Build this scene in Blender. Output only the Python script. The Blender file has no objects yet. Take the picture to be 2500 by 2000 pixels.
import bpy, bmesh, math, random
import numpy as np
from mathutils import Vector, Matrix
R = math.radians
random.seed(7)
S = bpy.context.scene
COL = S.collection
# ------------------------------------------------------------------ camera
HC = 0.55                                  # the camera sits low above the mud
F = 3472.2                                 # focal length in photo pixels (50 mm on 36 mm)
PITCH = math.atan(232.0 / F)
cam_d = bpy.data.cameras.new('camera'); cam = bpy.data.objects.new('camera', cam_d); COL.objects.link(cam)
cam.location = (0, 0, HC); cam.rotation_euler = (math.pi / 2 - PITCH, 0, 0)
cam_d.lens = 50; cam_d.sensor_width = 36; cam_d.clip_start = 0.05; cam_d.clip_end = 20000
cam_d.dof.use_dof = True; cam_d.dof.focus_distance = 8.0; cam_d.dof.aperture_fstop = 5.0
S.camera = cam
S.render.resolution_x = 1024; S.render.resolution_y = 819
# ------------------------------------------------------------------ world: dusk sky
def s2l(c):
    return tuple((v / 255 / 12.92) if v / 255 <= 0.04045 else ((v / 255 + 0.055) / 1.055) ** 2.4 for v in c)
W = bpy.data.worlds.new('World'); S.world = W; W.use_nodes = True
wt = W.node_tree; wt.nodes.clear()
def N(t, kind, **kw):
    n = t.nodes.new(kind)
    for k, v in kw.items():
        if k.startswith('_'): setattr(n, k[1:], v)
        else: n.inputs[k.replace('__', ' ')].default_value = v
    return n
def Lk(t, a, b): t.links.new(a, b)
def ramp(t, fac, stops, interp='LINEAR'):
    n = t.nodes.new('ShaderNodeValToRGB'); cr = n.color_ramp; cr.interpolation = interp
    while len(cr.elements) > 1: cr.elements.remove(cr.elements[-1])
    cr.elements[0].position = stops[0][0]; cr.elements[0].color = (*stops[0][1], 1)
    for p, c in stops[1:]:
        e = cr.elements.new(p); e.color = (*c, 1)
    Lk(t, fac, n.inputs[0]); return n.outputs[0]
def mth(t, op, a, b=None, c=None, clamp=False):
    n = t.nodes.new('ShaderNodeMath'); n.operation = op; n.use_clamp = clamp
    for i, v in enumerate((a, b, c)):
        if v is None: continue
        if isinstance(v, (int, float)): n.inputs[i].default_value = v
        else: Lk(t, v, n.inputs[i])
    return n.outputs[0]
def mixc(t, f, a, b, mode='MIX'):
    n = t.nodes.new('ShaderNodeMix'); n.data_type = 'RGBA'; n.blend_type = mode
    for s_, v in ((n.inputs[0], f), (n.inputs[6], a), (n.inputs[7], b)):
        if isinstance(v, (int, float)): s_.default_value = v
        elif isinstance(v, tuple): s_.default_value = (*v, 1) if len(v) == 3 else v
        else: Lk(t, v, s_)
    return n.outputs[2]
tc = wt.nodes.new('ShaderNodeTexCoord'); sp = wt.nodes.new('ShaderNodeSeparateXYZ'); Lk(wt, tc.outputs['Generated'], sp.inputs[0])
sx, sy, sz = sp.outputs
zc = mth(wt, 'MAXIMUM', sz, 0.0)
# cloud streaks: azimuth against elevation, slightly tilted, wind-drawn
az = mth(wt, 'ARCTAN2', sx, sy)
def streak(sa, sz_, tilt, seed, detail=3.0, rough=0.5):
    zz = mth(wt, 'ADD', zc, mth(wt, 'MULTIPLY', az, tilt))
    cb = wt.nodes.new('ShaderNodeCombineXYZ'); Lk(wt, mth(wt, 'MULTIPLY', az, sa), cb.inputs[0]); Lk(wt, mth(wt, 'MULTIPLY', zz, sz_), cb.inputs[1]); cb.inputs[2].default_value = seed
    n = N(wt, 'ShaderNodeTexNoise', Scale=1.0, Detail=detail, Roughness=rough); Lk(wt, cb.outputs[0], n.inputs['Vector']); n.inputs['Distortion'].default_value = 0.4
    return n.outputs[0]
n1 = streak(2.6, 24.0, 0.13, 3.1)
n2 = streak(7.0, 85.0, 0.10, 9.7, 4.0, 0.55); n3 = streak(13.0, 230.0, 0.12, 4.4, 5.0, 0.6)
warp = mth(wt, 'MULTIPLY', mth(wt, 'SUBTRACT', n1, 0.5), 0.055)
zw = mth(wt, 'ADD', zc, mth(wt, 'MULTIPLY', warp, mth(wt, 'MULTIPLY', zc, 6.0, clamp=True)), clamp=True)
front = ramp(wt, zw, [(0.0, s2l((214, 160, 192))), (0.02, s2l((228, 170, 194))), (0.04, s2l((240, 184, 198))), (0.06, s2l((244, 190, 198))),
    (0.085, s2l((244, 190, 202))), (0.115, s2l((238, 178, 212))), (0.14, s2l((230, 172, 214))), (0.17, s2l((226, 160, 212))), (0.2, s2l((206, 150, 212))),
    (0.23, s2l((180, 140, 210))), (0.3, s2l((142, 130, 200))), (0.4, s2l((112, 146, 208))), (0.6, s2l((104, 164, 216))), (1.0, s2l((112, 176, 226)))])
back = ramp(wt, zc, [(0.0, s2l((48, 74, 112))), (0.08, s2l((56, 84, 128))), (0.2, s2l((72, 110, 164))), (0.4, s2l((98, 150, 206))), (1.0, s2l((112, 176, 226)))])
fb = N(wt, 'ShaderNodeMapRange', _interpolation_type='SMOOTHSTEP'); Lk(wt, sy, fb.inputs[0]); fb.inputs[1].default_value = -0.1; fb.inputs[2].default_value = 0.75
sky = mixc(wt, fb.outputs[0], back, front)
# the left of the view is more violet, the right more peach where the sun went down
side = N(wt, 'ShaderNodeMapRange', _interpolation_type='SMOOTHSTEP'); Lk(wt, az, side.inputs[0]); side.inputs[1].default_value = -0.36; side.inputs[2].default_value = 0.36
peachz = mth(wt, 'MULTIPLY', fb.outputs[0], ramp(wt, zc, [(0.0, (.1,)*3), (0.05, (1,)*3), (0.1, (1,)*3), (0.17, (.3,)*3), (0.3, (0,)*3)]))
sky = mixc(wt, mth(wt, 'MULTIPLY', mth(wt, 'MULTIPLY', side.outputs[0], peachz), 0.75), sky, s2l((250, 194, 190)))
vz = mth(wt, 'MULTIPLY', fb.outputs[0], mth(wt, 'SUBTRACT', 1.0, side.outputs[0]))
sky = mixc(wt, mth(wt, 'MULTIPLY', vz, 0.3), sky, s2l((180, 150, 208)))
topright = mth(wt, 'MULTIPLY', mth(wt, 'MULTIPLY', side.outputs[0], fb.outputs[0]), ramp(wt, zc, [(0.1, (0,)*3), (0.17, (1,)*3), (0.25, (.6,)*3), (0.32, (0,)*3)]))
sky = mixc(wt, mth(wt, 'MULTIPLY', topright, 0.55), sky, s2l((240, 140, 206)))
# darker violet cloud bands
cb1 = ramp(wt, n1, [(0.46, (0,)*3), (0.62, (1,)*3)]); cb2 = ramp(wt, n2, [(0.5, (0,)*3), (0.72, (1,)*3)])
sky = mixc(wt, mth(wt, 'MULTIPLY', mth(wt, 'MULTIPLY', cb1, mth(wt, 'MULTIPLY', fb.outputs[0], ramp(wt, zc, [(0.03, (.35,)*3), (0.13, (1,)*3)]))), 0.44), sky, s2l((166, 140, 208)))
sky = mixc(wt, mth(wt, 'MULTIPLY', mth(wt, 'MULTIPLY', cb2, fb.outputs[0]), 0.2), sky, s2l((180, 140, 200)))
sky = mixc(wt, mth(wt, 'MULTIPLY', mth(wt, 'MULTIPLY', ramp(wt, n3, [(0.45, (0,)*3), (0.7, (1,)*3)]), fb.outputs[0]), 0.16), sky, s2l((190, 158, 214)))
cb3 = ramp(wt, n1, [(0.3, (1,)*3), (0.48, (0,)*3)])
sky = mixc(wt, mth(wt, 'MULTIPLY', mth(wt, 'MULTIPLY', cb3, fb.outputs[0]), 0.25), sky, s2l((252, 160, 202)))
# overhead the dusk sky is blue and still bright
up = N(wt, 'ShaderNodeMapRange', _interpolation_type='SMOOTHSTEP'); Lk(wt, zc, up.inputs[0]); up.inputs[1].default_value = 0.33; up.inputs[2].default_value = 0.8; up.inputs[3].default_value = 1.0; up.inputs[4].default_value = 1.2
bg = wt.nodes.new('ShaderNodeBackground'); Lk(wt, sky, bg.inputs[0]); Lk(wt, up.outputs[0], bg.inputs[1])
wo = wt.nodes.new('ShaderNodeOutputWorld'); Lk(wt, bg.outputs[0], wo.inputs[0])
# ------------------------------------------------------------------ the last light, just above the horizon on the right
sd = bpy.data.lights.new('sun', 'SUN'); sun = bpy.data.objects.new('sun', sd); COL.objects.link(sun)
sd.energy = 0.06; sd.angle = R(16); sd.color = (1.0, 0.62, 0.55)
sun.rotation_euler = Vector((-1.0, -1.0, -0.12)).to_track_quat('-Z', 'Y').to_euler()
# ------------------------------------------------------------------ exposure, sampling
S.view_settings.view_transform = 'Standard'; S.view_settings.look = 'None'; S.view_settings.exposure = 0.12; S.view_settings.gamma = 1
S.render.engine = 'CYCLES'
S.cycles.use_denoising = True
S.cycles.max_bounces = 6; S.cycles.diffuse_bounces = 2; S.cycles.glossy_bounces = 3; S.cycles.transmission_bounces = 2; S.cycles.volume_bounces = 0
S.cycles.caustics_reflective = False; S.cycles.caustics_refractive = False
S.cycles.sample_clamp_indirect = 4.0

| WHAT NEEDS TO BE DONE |
Give only the count of lines in the data that include the string "pixels".

| ANSWER BELOW |
2